> PROBLEM DESCRIPTION
Reproduce the material exactly, omitting nothing.

> DATA LINES
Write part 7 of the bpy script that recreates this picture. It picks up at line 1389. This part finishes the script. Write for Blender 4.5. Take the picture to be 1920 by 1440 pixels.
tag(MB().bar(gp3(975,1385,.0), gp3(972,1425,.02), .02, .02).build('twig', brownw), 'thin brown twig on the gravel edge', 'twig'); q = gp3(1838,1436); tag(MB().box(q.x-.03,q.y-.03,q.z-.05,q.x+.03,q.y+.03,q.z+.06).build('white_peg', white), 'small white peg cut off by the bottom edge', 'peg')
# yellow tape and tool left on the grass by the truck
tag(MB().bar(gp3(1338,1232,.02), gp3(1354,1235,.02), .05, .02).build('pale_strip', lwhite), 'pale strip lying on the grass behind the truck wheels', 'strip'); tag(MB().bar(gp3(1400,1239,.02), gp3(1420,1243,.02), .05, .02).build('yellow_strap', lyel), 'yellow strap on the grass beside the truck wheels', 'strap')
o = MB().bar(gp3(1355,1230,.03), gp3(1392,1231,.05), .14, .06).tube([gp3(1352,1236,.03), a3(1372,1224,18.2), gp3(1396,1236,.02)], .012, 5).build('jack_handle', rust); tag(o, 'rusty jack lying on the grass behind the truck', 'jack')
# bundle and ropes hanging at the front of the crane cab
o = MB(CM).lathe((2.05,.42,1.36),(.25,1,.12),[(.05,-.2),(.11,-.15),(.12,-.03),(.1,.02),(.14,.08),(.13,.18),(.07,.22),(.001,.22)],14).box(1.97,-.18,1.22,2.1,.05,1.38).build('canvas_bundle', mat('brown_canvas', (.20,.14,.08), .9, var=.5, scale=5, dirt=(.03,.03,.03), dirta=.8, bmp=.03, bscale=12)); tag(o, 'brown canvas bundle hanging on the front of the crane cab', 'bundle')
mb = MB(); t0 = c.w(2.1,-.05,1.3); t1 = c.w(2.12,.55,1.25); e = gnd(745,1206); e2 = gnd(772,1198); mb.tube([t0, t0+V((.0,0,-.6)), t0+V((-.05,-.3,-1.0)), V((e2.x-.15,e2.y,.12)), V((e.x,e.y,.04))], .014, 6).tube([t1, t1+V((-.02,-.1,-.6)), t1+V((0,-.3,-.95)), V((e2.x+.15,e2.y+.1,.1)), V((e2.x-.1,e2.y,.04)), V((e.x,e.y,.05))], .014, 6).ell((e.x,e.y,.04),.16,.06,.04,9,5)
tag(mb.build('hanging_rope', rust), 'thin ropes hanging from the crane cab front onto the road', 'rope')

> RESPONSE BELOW
Write part 7 of the bpy script that recreates this picture. It picks up at line 1389. This part finishes the script. Write for Blender 4.5. Take the picture to be 1920 by 1440 pixels.
tag(MB().bar(gp3(975,1385,.0), gp3(972,1425,.02), .02, .02).build('twig', brownw), 'thin brown twig on the gravel edge', 'twig'); q = gp3(1838,1436); tag(MB().box(q.x-.03,q.y-.03,q.z-.05,q.x+.03,q.y+.03,q.z+.06).build('white_peg', white), 'small white peg cut off by the bottom edge', 'peg')
# yellow tape and tool left on the grass by the truck
tag(MB().bar(gp3(1338,1232,.02), gp3(1354,1235,.02), .05, .02).build('pale_strip', lwhite), 'pale strip lying on the grass behind the truck wheels', 'strip'); tag(MB().bar(gp3(1400,1239,.02), gp3(1420,1243,.02), .05, .02).build('yellow_strap', lyel), 'yellow strap on the grass beside the truck wheels', 'strap')
o = MB().bar(gp3(1355,1230,.03), gp3(1392,1231,.05), .14, .06).tube([gp3(1352,1236,.03), a3(1372,1224,18.2), gp3(1396,1236,.02)], .012, 5).build('jack_handle', rust); tag(o, 'rusty jack lying on the grass behind the truck', 'jack')
# bundle and ropes hanging at the front of the crane cab
o = MB(CM).lathe((2.05,.42,1.36),(.25,1,.12),[(.05,-.2),(.11,-.15),(.12,-.03),(.1,.02),(.14,.08),(.13,.18),(.07,.22),(.001,.22)],14).box(1.97,-.18,1.22,2.1,.05,1.38).build('canvas_bundle', mat('brown_canvas', (.20,.14,.08), .9, var=.5, scale=5, dirt=(.03,.03,.03), dirta=.8, bmp=.03, bscale=12)); tag(o, 'brown canvas bundle hanging on the front of the crane cab', 'bundle')
mb = MB(); t0 = c.w(2.1,-.05,1.3); t1 = c.w(2.12,.55,1.25); e = gnd(745,1206); e2 = gnd(772,1198); mb.tube([t0, t0+V((.0,0,-.6)), t0+V((-.05,-.3,-1.0)), V((e2.x-.15,e2.y,.12)), V((e.x,e.y,.04))], .014, 6).tube([t1, t1+V((-.02,-.1,-.6)), t1+V((0,-.3,-.95)), V((e2.x+.15,e2.y+.1,.1)), V((e2.x-.1,e2.y,.04)), V((e.x,e.y,.05))], .014, 6).ell((e.x,e.y,.04),.16,.06,.04,9,5)
tag(mb.build('hanging_rope', rust), 'thin ropes hanging from the crane cab front onto the road', 'rope')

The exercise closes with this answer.